** Start **

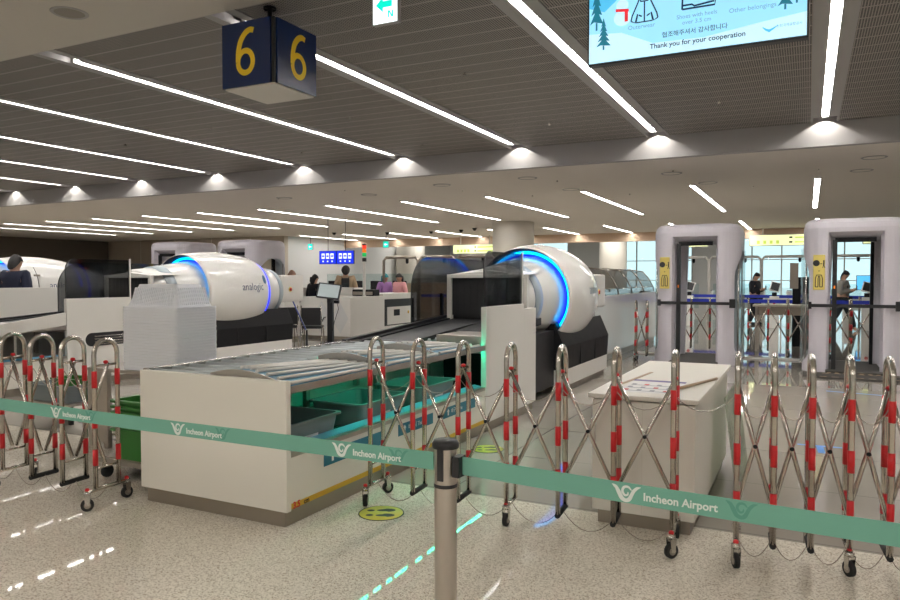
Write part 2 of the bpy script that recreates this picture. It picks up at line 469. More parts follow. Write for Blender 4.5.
def dome(x, y, z, label):
    t = thing('ceiling_camera', label, 'camera', (x,y,z), 0, 'dome cameras on the flat ceiling')
    MB().lathe([(0,0),(.10,0),(.10,-.05),(.085,-.055)], n=20).build('housing', 'charcoal', t)
    MB().ball((0,0,-.055),.08,.08,.075,16).build('dome', 'black', t)
for x, y, d in ((-20.6,28.6,'over the far left gates'),(-18.2,29.6,'left of the blue hanging screens'),(-15.9,29.8,'above the blue hanging screens'),(-14.2,29.5,'above the signal tower'),(-13.2,28.8,'left of the big column')):
    dome(x,y,Z2+.01,'small black dome camera on the flat ceiling '+d)
def sprinkler(x, y, z, label, g):
    t = thing('ceiling_sprinkler', label, 'sprinkler', (x,y,z), 0, g)
    MB().lathe([(.035,0),(.035,-.008),(.012,-.012),(.012,-.035)], n=12).build('body', 'chrome', t)
    MB().lathe([(0,-.038),(.025,-.038),(.025,-.034),(0,-.034)], n=12).build('deflector', 'chrome', t)
for k, (x, y) in enumerate(((-3.9,8.2),(-1.2,11.2),(-6.6,9.6),(-6.7,12.2),(-9.2,9.2),(-9.3,11.8),(-11.8,9.6),(-1.2,8.9),(-3.9,11.5))):
    sprinkler(x,y,Z1+.015,'tiny chrome sprinkler head in the grating between two strip lights','grating sprinklers')
for k, (x, y) in enumerate(((.16,16.3),(-2.5,15.2),(-5.1,15.6),(-7.8,16.3),(-10.4,14.9),(-13.1,15.6),(-1.2,18.6),(-4.2,18.9),(-6.6,18.1))):
    sprinkler(x,y,Z2+.015,'tiny chrome sprinkler head on the flat beige ceiling','flat ceiling sprinklers')
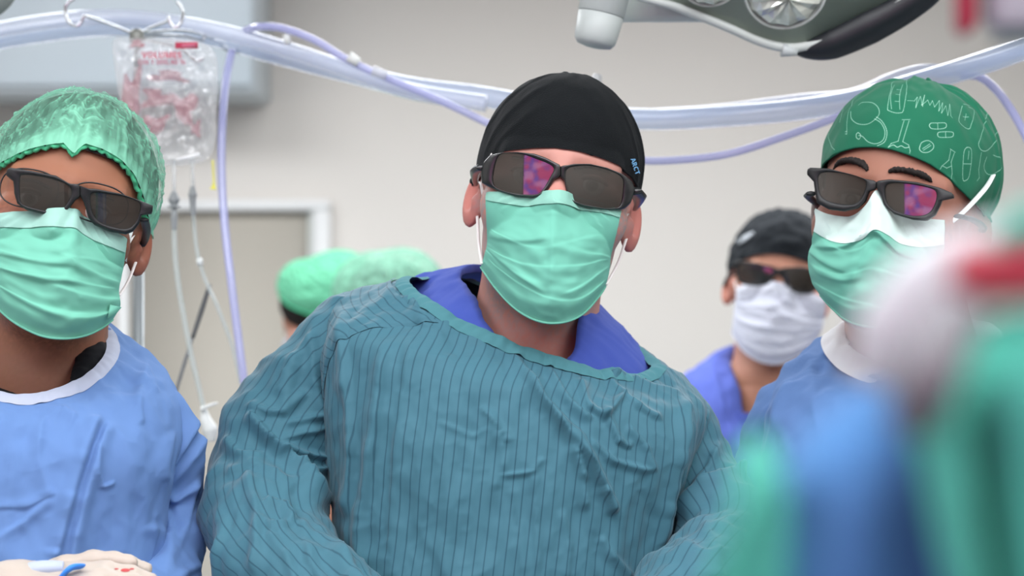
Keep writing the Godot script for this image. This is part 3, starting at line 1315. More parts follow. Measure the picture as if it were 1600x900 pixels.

** End **

▶ [WHAT YOU SHOULD DO]
Transcribe the entries above verbatim, omitting their pictures.

▶ [SOLUTION TO THIS EXERCISE]
Write part 2 of the bpy script that recreates this picture. It picks up at line 469. More parts follow. Write for Blender 4.5.
def dome(x, y, z, label):
    t = thing('ceiling_camera', label, 'camera', (x,y,z), 0, 'dome cameras on the flat ceiling')
    MB().lathe([(0,0),(.10,0),(.10,-.05),(.085,-.055)], n=20).build('housing', 'charcoal', t)
    MB().ball((0,0,-.055),.08,.08,.075,16).build('dome', 'black', t)
for x, y, d in ((-20.6,28.6,'over the far left gates'),(-18.2,29.6,'left of the blue hanging screens'),(-15.9,29.8,'above the blue hanging screens'),(-14.2,29.5,'above the signal tower'),(-13.2,28.8,'left of the big column')):
    dome(x,y,Z2+.01,'small black dome camera on the flat ceiling '+d)
def sprinkler(x, y, z, label, g):
    t = thing('ceiling_sprinkler', label, 'sprinkler', (x,y,z), 0, g)
    MB().lathe([(.035,0),(.035,-.008),(.012,-.012),(.012,-.035)], n=12).build('body', 'chrome', t)
    MB().lathe([(0,-.038),(.025,-.038),(.025,-.034),(0,-.034)], n=12).build('deflector', 'chrome', t)
for k, (x, y) in enumerate(((-3.9,8.2),(-1.2,11.2),(-6.6,9.6),(-6.7,12.2),(-9.2,9.2),(-9.3,11.8),(-11.8,9.6),(-1.2,8.9),(-3.9,11.5))):
    sprinkler(x,y,Z1+.015,'tiny chrome sprinkler head in the grating between two strip lights','grating sprinklers')
for k, (x, y) in enumerate(((.16,16.3),(-2.5,15.2),(-5.1,15.6),(-7.8,16.3),(-10.4,14.9),(-13.1,15.6),(-1.2,18.6),(-4.2,18.9),(-6.6,18.1))):
    sprinkler(x,y,Z2+.015,'tiny chrome sprinkler head on the flat beige ceiling','flat ceiling sprinklers')
Keep writing the Godot script for this image. This is part 3, starting at line 1315. More parts follow. Measure the picture as if it were 1600x900 pixels.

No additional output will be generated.